Since that time, Erdoğan has believed his political interests are best served by constantly increasing Öcalan’s isolation and by escalating war on many fronts, inside and outside Turkey.
During the 22 years that Mr Öcalan has been in Imralı prison, the Council of Europe Committee for the Prevention of Torture (CPT) has visited him eight times – including extraordinary as well as regular visits – and prepared reports. In almost all of these reports, they have drawn attention to how Mr Öcalan’s human rights have been violated and stated that this should be corrected. This is true of the latest report as well. The Parliamentary Assembly of the Council of Europe mentioned these violations and reflected them in the decisions taken regarding Turkey. However, despite being an important member of the Council of Europe, Turkey has made a habit of violating the decisions, recommendations, judgements, and all values of the institution.

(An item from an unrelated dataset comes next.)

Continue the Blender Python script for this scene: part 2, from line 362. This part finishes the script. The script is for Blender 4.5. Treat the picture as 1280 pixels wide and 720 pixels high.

For 22 years, the island of Imralı has seen long periods of isolation. In those times, Kurds everywhere have increased their struggle via different forms of action, especially hunger strikes. As a result, sometimes the CPT itself goes to visit Mr Öcalan, or sometimes his lawyers or family members are allowed to meet him. And so, the protest actions are ended.

As long as Erdoğan finds it useful to have a peaceful environment, visits to İmrali island are allowed, but when he feels he could benefit from violence, he imposes heavy solitary confinement to achieve his political goals. In other words, Erdoğan’s approach depends on his own political needs, not the legal rights of Mr Öcalan. With this policy, Erdoğan is playing with both the Kurds and the European institutions of which Turkey is a member.

Of course, the Kurds do not accept this situation and resist it in many different ways – now, especially with hunger strikes in prisons and in many parts of the world. But what about the European institutions, whose values, principles, conventions, and decisions Turkey tramples on every day?